Certe considerazioni più che scaturite da atteggiamenti di ricerca scientifica nascono da presupposti ideologici, di carattere scientista, positivista e materialista, quasi sempre mascherati sotto la parvenza di mode pedagogiche accettate dai più e, anzi, considerate come altamente educative. Fin dalla scuola dell’obbligo vengono giustamente educati i ragazzi al rispetto dell’ambiente e al risparmio energetico. Il percorso avviene, spesso, però attraverso la visione di film di stampo catastrofista ecologista. Solo apparentemente il fine è quello di trasmettere il rispetto ambientale. In realtà i contenuti e le immagini utilizzate sono il vero fine del film documentario piuttosto che lo strumento. Emblematica è la pellicola «L’undicesima ora» che trasmette una visione del mondo neomalthusiana, ostile alla cultura cristiana e alla visione antropologica biblica. La difesa dell’ambiente è solo il pretesto per sferrare un attacco alla tradizione occidentale e al progresso. La nuova ideologia ecologista nasconde, in realtà, la salvaguardia del privilegio di pochi. Il mondo, il benessere e la ricchezza devono essere a disposizione di chi li ha già ottenuti. Per questo ci si deve guardar bene dall’incrementare le nascite. Per questo le bestie sono considerate più buone e meno pericolose dell’essere umano che assoggetta il mondo.
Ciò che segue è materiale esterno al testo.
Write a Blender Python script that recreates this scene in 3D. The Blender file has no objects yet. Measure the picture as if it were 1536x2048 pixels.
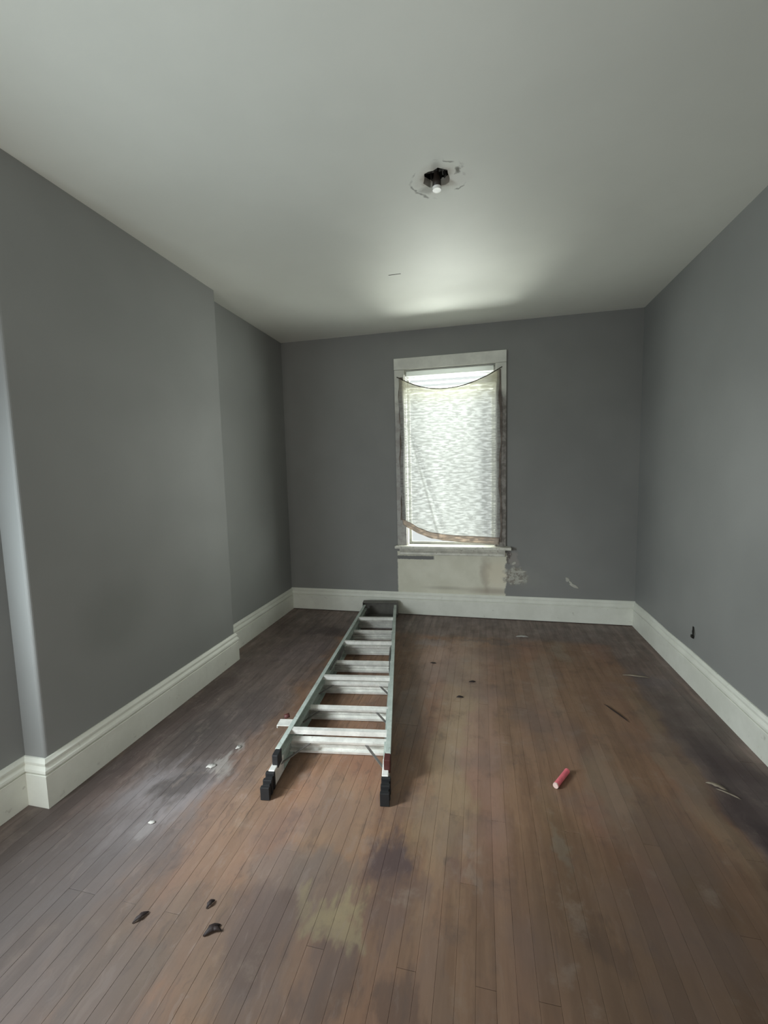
import bpy, bmesh, math, random
from mathutils import Vector, Matrix
rnd = random.Random(7)
scene = bpy.context.scene
COL = scene.collection
H = 2.8                       # ceiling height
XL, XB, XR, D, YR = -2.014, -1.8985, 1.361, 4.1955, -1.6
YB0, YB1 = 1.401, 2.900       # chimney breast, near and far faces

# ------------------------------------------------------------------ camera
def camera():
    yaw, pitch, roll, cz, f = 0.2261, -0.0950, -0.0238, 1.4596, 852.45
    cy, sy, cp, sp = math.cos(yaw), math.sin(yaw), math.cos(pitch), math.sin(pitch)
    F = Vector((-sy*cp, cy*cp, sp)); r = Vector((cy, sy, 0)); u = r.cross(F)
    c, s = math.cos(roll), math.sin(roll)
    R = c*r + s*u; U = -s*r + c*u
    cam = bpy.data.cameras.new('camera'); o = bpy.data.objects.new('camera', cam)
    COL.objects.link(o)
    M = Matrix((R, U, -F)).transposed().to_4x4(); M.translation = (0, 0, cz)
    o.matrix_world = M
    cam.sensor_fit = 'VERTICAL'; cam.sensor_height = 36; cam.lens = f*36/2048
    cam.clip_start = 0.02
    scene.camera = o
camera()

# ------------------------------------------------------------------ light
w = bpy.data.worlds.new('overcast_sky'); scene.world = w; w.use_nodes = True
w.node_tree.nodes['Background'].inputs[0].default_value = (0.98, 0.99, 1.0, 1)
w.node_tree.nodes['Background'].inputs[1].default_value = 0.8
def area(name, loc, target, sx, sy, power, color):
    l = bpy.data.lights.new(name, 'AREA'); l.shape = 'RECTANGLE'; l.size = sx; l.size_y = sy
    l.energy = power; l.color = color
    o = bpy.data.objects.new(name, l); COL.objects.link(o)
    o.location = loc
    o.rotation_euler = (Vector(target) - Vector(loc)).to_track_quat('-Z', 'Y').to_euler()
    return o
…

Vediamo come in uno dei più celebri romanzi della letteratura italiana, Il fu Mattia Pascal, in maniera geniale Pirandello riflette sull’uomo, sulla sua diversità dalle bestie, sull’esistenza dell’anima. Leggiamo questo monologo interessantissimo, ma poco conosciuto, di Anselmo Paleari: «La Natura ha faticato migliaja, migliaja e migliaja di secoli per salire questi cinque gradini dal verme all’uomo; s’è dovuta evolvere è vero? Questa materia per raggiungere come forma e come sostanza questo quinto gradino, per diventare questa bestia che ruba, questa bestia che uccide, questa bestia bugiarda, ma che pure è capace di scrivere la Divina Commedia […] e di sacrificarsi come ha fatto sua madre e mia madre; e tutt’a un tratto, paffete, torna zero? C’è logica? Ma diventerà verme il mio naso, il mio piede, non l’anima mia, per bacco!»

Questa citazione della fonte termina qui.